Reuters this morning filed a report saying the lawmakers in Washington "were set to sign off on a deal to create a $700 billion government fund to buy bad debt from ailing banks in a bid to stem a credit crisis threatening the global economy." They had worked late into the night Saturday night to arrive at a compromise on Paulson's original package, which, the article said,
would keep credit markets from grinding to a halt under the burden of bad mortgage-backed bonds created by banks at a time when it looked like home prices had nowhere to go but up.
Yes, it will look that way as long as the Fed keeps lenders awash in cheap credit.

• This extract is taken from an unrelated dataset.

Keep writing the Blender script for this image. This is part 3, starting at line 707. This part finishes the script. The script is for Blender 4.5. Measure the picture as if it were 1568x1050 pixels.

Mises Institute's Mark Thorton explains what happened to housing in
four easy steps.
2 comments:
If I'm not mistaken, the problem today is establishing an objective value in the marketplace of the so-called "poison" paper assets. In other words, the sooner they are priced, the sooner real estate values reach a floor, and the sooner a recovery can begin.
How is this intended "rescue" or "bailout" going to enable the setting of a value on all these mortgages and derivatives that are currently sitting at financial institutions around the world?
I guess I'm asking how would the magic-thinking people in our government answer this question? Or is it they simply don't feel they have to bother, and that their role is simply to try and make everyone feel good?
Art
You're correct, Art, about the need for the market to establish a price for the bad assets. It is part of the needed price restructuring of capital markets following an inflation.
The bailout boys don't believe in any of this. They claim to believe in price stability - or at least that prices should not fall. This, of course, is an anti-free market idea because the market tends to lower prices over time.
But what they really believe in is the power of government to protect their investments. They will not accept the burden of colossal mistakes. They will not stand and watch their fortunes disappear because they assumed the Fed would always fix any threat of crisis with an injection of "liquidity."
We will get the liquidity. Their fortunes will be kept safe for awhile. But crisis is wired-in to their solution.